For some languages, common transliteration systems exist (in particular, for the
Latin-based writing systems). For other languages, users have larger
difficulties to use Latin to write their native words.
Common Objections
=================
Some objections are often raised against proposals similar to this one.
People claim that they will not be able to use a library if to do so they have
to use characters they cannot type on their keyboards. However, it is the
choice of the designer of the library to decide on various constraints for using
the library: people may not be able to use the library because they cannot get
physical access to the source code (because it is not published), or because
licensing prohibits usage, or because the documentation is in a language they
cannot understand.

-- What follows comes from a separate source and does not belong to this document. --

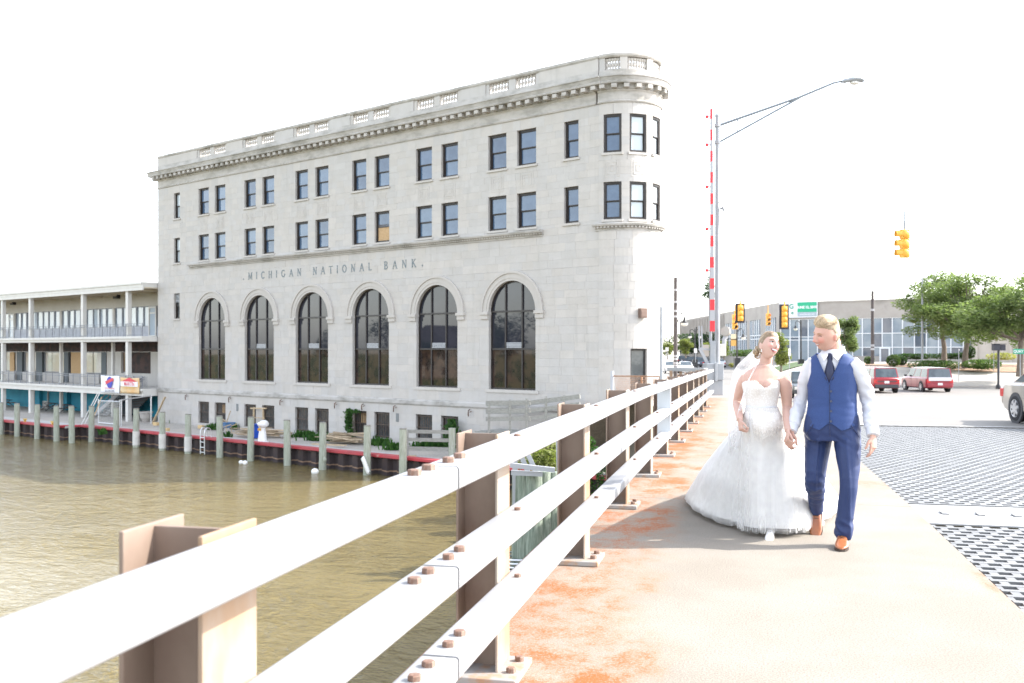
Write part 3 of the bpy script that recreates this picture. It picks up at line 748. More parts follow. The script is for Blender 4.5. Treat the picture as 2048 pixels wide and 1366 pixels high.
# ------------------------------------------------------------------ white two-storey gallery building left of the bank
mwht = mat('cream_painted_steel', (.60,.585,.55), .55, c2=(.56,.54,.51), nscale=1.5)
msof = mat('soffit_tan', (.60,.53,.42), .8); mbei = mat('beige_panel_wall', (.50,.475,.445), .85, c2=(.46,.435,.405), nscale=.6)
mteal = mat('teal_painted_block', (.015,.22,.34), .75, c2=(.025,.27,.38), nscale=1.2, bump=.3, bscale=8, c3=(.05,.10,.12), n3=3, lo3=.62, hi3=.72)
mgry = mat('grey_panel', (.40,.41,.45), .6, c2=(.34,.35,.38), nscale=2); mdgr = mat('dark_grey_pier', (.085,.10,.11), .7)
mrail = mat('grey_handrail', (.20,.21,.24), .5, .3); mdark = mat('dark_interior', (.018,.015,.015), .8, c2=(.06,.03,.025), nscale=1.5)
gl_gal = glass('glass_gallery', (.38,.44,.51), .03, .4, (.44,.50,.55), .7); mslat = mat('dark_slat_wall', (.045,.042,.048), .6)
mconc = mat('concrete_floor', (.46,.45,.43), .85, c2=(.40,.39,.38), nscale=.8)
gal = thing('gallery_building', 'cream two storey gallery building with balconies and teal ground floor beside the stone bank', 'building', R0, FRZ)
GA0, GA1, GQ = 45.2, 92.0, 1.2
def ga(px, q): return fac_at(px, q)[0]
def gz_(py, px, q): return EYE-(py-699)*fac_at(px, q)[1]/F
mb = MB(); mb.box((GA0,-11,6.78),(GA1,GQ+.15,7.02)); mb.box((GA0-.02,-11,7.02),(GA1,GQ+.25,7.20)); mb.box((GA0,GQ-.02,6.52),(GA1,GQ+.12,6.78))
mb.build('roof', mwht, gal)
mb = MB(); mb.box((GA0+.02,-2.4,6.70),(GA1,GQ-.03,6.778))
for a in np.arange(GA0+1.2, GA1, 3.1): mb.box((a,-2.4,6.5),(a+.25,GQ-.03,6.698))
mb.build('soffit', msof, gal)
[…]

A developer wishing to make a library widely available needs
to make a number of explicit choices (such as publication, licensing, language
of documentation, and language of identifiers). It should always be the choice
of the author to make these decisions - not the choice of the language
designers.
In particular, projects wishing to have wide usage probably might want to
establish a policy that all identifiers, comments, and documentation is written
in English (see the GNU coding style guide for an example of such a policy).
Restricting the language to ASCII-only identifiers does not enforce comments and
documentation to be English, or the identifiers actually to be English words, so
an additional policy is necessary, anyway.
Specification of Language Changes
=================================
The syntax of identifiers in Python will be based on the Unicode standard annex
UAX-31 [1]_, with elaboration and changes as defined below.
Within the ASCII range (U+0001..U+007F), the valid characters for identifiers
are the same as in Python 2.5. This specification only introduces additional
characters from outside the ASCII range. For other characters, the
classification uses the version of the Unicode Character Database as included in
the ``unicodedata`` module.
The identifier syntax is ``<ID_Start> <ID_Continue>*``.
``ID_Start`` is defined as all characters having one of the general categories
uppercase letters (Lu), lowercase letters (Ll), titlecase letters (Lt), modifier
letters (Lm), other letters (Lo), letter numbers (Nl), plus the underscore (XXX
what are "stability extensions" listed in UAX 31).
``ID_Continue`` is defined as all characters in ``ID_Start``, plus nonspacing
marks (Mn), spacing combining marks (Mc), decimal number (Nd), and connector
punctuations (Pc).
All identifiers are converted into the normal form NFC while parsing; comparison
of identifiers is based on NFC.
Policy Specification
====================
As an addition to the Python Coding style, the following policy is prescribed:
All identifiers in the Python standard library MUST use ASCII-only identifiers,
and SHOULD use English words wherever feasible.
As an option, this specification can be applied to Python 2.x. In that case,
ASCII-only identifiers would continue to be represented as byte string objects
in namespace dictionaries; identifiers with non-ASCII characters would be
represented as Unicode strings.
Implementation
==============
The following changes will need to be made to the parser:
1. If a non-ASCII character is found in the UTF-8 representation of the source
code, a forward scan is made to find the first ASCII non-identifier character
(e.g. a space or punctuation character)
2. The entire UTF-8 string is passed to a function to normalize the string to
NFC, and then verify that it follows the identifier syntax. No such callout
is made for pure-ASCII identifiers, which continue to be parsed the way they
are today.
3. If this specification is implemented for 2.x, reflective libraries (such as
pydoc) must be verified to continue to work when Unicode strings appear in
``__dict__`` slots as keys.
References
==========
.. [1] http://www.unicode.org/reports/tr31/
Copyright
=========
This document has been placed in the public domain.